Herald rating: * *
Jim Carrey and Hollywood continue their long-running exercise in proving they ran out of ideas long ago and are recycling performances and inspiration.
Fun With Dick and Jane is yet another remake, this time of a 1977 comedy starring Jane Fonda and George Segal. Carrey plays Dick, executive of a global conglomerate, who is promoted to vice-president in charge of communications moments before its shares go into meltdown while he's live on TV. His wife, Jane (Tea Leoni), is a travel agent. Or was: she quit that day because of Dick's promotion.
The executive lifestyle is not so much a faded dream as the aftermath of Chernobyl. Gardeners roll up the ready-lawn, the couple lose their super, furniture, utilities. Dick's job interviews are futile; his embarrassment multiplied because many of the prospective employers saw him on TV.
Dick and Jane realise that there may be one way out. They become robbers. They start off small time and the heists become bigger and bigger. Exponentially, as Dick might have said when he was a vice-president in charge of communications. You'll get most of the Carrey shtick: slapstick, wigs, false beards, bank hold-ups that go awry.
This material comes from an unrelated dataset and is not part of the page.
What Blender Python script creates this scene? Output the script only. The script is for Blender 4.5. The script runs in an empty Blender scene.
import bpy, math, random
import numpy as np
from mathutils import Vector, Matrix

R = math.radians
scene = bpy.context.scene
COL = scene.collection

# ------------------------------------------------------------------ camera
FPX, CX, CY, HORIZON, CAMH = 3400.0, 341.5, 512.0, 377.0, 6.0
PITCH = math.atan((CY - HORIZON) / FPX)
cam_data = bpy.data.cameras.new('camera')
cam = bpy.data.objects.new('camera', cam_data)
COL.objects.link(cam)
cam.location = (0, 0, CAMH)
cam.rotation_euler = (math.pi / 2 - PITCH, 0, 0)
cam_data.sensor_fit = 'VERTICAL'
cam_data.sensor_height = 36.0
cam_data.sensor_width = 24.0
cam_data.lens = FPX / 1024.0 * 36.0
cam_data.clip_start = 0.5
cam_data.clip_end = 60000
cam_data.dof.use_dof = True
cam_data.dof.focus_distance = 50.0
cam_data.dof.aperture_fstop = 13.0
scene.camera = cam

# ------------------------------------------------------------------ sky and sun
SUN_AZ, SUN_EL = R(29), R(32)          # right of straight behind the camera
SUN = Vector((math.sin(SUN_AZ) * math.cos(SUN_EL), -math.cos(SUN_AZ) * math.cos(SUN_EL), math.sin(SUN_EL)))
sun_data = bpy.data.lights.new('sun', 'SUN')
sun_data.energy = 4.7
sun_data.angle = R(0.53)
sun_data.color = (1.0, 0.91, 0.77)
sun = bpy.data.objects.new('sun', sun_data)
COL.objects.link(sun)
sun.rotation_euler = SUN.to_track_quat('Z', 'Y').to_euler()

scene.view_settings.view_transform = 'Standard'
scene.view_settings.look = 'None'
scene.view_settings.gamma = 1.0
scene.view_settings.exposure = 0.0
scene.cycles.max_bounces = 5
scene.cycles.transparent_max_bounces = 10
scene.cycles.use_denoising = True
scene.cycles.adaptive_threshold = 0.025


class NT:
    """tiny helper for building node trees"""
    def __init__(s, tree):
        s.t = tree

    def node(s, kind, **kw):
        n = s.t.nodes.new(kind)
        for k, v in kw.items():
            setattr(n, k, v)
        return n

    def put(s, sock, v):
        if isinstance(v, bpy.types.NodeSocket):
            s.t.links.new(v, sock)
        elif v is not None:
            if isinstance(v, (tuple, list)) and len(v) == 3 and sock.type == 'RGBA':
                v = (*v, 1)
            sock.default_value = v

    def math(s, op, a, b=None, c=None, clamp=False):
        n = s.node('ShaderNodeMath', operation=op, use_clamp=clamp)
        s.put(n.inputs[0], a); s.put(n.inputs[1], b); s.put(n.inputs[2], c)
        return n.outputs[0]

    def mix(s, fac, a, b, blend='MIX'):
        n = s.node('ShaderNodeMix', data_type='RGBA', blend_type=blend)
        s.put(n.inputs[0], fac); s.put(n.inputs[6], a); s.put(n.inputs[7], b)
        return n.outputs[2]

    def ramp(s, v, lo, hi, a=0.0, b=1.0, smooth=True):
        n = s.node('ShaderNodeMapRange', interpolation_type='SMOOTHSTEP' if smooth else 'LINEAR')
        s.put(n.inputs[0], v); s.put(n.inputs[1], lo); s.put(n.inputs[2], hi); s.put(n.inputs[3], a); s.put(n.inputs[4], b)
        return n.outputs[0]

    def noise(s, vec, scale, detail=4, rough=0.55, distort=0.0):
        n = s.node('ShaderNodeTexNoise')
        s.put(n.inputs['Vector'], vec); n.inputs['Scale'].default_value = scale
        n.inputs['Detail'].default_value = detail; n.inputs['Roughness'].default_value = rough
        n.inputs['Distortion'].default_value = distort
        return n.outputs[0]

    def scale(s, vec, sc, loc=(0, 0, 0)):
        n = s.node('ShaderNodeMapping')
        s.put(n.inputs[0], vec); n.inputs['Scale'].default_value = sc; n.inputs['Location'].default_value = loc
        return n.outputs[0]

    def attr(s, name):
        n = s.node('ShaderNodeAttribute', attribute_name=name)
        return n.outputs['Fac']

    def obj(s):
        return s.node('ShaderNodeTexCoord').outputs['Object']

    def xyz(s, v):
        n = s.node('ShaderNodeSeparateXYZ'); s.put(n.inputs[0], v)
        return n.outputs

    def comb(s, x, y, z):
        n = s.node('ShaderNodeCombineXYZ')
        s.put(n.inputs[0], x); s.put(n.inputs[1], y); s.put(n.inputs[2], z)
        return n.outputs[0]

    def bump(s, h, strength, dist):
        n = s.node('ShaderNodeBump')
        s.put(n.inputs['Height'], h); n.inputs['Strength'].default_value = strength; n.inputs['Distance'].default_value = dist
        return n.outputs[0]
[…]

For American viewers, there is some contemporary resonance here, a mild satire of the Enron scandal (documentary fans will recall that Enron executives deliberately set up an energy crisis in California, making millions out of the scam while people died in the cold). Alec Baldwin and Richard Jenkins are the best thing in this movie, a parody of the real-life execs, though the script won't give them quite enough rein. The rest of it is a yawn.